One good huff on the atmosphere of celebrity filmmaking, and any one of us could go a little ditzy. It happened to none other than Pauline Kael, whose mutual-admiration society with the screenwriter-director Robert Towne led her to praise the genuinely wretched Tequila Sunrise. In Knowles' book, he attempts to explain away the positive review he gave Godzilla after becoming "good friends" with its producer, Dean Devlin, and the time director Michael Bay flew him to NASA's Johnson Space Center and introduced him to Bruce Willis, right before Knowles gave Armageddon his hearty thumbs up.

But what's fascinating about Knowles' memoir isn't his flimsy self-defense so much as how his book displays the two fallacies surrounding AICN and its mandate to shame Hollywood into making better movies. The first is that only movie-lovers will save movies. But it's the very attitude of generic movie-loving—typified by the show-biz obsession AICN caters to—that has lowered people's expectations over the years and defined delight down. By movie-lovers, Knowles, of course, means Knowles-style movie-lovers, the real addicts, the video-clerk-style autodidacts. But they're even worse. To wit, this recent posting from Moriarty, Knowles' chief correspondent: "It's the anticipation that makes this fun. ... I look beyond 2003," Moriarty continues, like some sort of clairvoyant flack,

and see movies like IRON MAN or WALLACE & GROMIT IN THE GREAT VEGETABLE PLOT or HARRY POTTER AND THE PRISONER OF AZKABAN or WHERE THE WILD THINGS ARE or THE POLAR EXPRESS or Brad Bird's THE INVINCIBLES or Quentin Tarantino's GLORIOUS BASTARDS or even McG's SUPERMAN, and I root for them. I root for this to just go on and on, this warm and fuzzy glow I've been feeling.

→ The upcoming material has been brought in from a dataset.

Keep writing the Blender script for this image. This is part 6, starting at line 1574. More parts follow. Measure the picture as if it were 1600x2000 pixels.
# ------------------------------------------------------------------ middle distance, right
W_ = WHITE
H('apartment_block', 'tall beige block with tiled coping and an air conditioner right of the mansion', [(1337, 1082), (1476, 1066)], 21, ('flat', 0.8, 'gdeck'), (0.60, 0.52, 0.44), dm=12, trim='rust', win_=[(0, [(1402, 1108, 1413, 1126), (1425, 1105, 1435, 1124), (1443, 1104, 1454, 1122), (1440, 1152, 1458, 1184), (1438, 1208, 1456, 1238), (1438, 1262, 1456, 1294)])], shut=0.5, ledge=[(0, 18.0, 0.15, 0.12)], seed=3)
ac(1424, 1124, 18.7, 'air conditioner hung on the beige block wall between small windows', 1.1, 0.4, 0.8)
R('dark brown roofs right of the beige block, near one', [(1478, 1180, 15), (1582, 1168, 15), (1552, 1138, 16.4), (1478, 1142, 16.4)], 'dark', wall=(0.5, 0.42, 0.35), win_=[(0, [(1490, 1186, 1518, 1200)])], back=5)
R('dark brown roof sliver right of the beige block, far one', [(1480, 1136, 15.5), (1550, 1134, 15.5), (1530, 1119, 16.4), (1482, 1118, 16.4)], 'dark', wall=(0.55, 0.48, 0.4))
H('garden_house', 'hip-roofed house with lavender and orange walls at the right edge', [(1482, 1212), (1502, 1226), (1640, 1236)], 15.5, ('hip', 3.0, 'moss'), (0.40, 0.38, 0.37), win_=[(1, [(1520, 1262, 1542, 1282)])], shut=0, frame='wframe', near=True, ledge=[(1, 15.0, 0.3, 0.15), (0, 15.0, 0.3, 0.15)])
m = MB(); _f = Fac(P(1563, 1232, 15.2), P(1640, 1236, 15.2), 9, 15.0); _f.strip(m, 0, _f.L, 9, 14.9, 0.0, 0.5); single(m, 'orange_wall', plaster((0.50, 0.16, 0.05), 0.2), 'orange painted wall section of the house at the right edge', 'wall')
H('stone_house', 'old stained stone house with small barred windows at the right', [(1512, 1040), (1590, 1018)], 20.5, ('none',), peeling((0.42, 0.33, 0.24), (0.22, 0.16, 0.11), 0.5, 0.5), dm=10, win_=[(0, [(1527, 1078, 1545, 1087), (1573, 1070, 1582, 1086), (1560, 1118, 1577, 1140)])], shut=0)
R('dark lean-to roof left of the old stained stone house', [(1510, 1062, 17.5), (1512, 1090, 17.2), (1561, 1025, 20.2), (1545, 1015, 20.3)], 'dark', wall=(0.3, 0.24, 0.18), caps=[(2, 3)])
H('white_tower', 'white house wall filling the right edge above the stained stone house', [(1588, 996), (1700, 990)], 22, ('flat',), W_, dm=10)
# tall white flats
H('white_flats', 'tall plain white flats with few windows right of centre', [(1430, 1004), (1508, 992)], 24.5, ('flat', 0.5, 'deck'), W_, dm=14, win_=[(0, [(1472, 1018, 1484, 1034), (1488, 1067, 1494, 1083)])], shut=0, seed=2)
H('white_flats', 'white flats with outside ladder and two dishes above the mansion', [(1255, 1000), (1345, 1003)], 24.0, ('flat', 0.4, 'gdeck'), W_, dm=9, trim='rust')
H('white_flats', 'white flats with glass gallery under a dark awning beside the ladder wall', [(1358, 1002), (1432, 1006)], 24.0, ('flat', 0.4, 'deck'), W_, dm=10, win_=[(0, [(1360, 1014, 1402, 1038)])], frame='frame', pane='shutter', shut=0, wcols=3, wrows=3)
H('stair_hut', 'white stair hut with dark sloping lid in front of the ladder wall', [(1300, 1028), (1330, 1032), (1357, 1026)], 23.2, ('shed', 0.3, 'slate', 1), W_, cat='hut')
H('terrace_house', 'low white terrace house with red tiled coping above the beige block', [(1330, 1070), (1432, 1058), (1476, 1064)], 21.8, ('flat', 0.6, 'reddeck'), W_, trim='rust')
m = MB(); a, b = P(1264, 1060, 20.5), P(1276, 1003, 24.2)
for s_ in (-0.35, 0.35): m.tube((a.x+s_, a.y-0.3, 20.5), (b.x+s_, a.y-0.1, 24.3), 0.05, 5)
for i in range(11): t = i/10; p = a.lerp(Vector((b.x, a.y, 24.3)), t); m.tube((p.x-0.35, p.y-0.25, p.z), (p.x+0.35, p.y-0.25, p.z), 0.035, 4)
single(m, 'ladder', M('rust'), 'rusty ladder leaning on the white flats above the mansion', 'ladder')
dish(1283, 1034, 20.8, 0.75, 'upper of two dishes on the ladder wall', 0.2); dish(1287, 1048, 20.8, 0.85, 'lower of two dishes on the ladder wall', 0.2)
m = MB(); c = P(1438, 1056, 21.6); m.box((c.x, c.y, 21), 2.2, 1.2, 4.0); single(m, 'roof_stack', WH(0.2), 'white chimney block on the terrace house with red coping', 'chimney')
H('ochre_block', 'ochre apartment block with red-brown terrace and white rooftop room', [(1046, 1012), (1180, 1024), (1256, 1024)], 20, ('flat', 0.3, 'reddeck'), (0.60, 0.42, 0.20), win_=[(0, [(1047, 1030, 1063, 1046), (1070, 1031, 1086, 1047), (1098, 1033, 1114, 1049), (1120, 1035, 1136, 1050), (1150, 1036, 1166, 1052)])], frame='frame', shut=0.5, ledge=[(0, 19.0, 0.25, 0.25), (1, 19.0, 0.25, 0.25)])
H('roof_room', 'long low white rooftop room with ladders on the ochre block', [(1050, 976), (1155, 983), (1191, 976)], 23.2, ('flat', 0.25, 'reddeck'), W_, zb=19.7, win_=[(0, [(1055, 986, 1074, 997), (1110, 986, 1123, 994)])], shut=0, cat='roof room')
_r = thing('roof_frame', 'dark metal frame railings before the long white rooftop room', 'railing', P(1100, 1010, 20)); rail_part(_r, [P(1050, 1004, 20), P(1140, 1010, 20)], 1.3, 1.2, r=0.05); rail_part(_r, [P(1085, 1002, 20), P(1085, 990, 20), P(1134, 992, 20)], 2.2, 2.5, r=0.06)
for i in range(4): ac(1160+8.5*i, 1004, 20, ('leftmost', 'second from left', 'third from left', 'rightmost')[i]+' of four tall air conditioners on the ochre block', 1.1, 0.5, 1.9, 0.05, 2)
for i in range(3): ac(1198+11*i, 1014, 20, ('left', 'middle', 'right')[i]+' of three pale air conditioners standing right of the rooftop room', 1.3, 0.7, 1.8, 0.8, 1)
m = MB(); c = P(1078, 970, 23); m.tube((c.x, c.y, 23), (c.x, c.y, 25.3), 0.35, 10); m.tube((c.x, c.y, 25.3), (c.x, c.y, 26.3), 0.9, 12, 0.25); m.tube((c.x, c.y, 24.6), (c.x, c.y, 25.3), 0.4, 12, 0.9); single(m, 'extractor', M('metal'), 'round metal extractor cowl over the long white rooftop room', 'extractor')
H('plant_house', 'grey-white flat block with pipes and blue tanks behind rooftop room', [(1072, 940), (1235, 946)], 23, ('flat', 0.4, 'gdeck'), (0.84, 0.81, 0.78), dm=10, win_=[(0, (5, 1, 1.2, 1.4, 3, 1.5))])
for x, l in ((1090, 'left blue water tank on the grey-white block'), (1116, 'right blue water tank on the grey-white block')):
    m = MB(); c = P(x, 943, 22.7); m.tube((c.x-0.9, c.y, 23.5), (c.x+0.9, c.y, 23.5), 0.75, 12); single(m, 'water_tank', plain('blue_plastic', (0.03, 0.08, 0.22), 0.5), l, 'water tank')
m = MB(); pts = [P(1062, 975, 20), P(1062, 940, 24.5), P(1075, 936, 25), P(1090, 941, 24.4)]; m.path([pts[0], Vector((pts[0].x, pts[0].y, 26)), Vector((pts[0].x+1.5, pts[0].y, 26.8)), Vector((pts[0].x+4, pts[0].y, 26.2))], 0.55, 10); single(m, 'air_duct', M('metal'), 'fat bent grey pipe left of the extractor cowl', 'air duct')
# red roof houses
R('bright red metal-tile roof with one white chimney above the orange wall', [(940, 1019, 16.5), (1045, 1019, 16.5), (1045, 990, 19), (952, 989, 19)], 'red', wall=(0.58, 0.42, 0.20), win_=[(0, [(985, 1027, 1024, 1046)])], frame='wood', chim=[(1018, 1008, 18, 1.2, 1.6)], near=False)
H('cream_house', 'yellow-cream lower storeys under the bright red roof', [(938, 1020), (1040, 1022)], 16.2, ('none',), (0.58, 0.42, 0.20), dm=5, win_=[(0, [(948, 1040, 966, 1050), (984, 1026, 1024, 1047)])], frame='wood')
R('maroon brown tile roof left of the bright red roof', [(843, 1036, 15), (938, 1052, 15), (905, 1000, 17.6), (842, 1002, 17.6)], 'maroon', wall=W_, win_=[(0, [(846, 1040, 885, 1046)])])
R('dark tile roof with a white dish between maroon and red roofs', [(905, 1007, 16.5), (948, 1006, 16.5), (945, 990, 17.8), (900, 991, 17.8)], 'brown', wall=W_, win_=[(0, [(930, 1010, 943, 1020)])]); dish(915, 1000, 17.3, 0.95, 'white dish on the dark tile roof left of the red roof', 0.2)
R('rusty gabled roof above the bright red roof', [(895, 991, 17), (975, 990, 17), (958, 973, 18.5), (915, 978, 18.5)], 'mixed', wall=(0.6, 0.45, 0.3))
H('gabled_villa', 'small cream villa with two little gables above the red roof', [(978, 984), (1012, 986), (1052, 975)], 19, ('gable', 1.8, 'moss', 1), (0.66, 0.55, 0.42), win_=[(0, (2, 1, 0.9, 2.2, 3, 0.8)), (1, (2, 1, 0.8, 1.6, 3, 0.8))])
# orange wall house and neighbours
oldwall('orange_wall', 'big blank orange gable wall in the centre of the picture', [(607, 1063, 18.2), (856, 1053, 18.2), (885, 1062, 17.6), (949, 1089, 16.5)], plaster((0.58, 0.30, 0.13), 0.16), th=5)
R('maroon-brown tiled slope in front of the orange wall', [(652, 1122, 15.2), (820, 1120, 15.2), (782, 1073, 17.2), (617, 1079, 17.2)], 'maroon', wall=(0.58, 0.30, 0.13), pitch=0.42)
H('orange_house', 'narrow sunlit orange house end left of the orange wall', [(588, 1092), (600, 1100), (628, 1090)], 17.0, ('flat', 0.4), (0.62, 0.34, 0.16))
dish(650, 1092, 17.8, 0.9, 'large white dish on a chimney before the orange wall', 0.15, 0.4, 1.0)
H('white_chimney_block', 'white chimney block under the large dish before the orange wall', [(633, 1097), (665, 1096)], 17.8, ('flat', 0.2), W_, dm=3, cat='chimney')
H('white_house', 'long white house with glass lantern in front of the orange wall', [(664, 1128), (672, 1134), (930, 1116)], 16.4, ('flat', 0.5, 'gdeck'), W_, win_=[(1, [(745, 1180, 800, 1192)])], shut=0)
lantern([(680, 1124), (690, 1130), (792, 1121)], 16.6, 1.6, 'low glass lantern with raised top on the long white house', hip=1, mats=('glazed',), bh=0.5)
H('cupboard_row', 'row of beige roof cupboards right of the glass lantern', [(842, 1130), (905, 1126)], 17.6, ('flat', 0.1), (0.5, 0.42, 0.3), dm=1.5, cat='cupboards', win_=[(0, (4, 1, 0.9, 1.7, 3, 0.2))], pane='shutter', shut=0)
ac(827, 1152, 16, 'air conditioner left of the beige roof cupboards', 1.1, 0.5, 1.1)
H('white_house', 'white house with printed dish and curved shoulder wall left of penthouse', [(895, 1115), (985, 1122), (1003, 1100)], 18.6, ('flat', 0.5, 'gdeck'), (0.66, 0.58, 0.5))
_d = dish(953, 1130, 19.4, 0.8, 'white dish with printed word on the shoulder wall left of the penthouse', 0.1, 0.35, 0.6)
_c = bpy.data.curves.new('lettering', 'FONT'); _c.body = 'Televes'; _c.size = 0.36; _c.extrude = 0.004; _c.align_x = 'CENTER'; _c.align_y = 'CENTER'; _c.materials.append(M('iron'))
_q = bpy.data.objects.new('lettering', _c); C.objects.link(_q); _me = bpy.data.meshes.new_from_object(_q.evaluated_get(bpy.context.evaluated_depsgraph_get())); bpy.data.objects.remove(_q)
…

Here is the hyperventilated state of semipermanent arousal the studios most cherish in their customers, as it helps movies open big, regardless of their quality. It's the salivary tingle times 50.

The second fallacy—and, as Knowles argues in his book, the raison d'être for AICN—is that "sunlight is the best disinfectant." Here Knowles is incoherent: He combines a classic argument—that studio executives are so worried about preserving their jobs they have lost any taste of their own, and thus green-light safe, derivative pictures—with a novel one—that a Watergate-style public airing of all studio decision-making is the best way to combat this cowardice. "If all you have to do is go to some Web site," he argues, "to get the latest updates on script drafts, pitches, casting, early cuts, release schedules, marketing strategies—not to mention raw opinions every step of the way, from right-thinking people—the studios ought to find this incredibly liberating." And this would be liberating because …? "Now no longer can an executive be bamboozled by whoever stands to gain, or bullied by someone with a private agenda, or leveraged by peer pressure. … [N]o longer do studio executives need to dread their own instincts. … My Web site allows executives to finally behave in a manner they'd like to behave, to heed the better angels of their nature." Knowles is essentially saying that the lost inner direction of studio executives can best be restored by instant consultation with a mass audience, surely a most unusual argument for self-reliance. The idea of Argus-eyed prying by Knowles' public is silly on its face. But it does demonstrate the goofiness of AICN: Sunlight may be the best disinfectant, but originality grows in the dark, an idea completely foreign to the trivial, scoop-grubbing mentality of the site.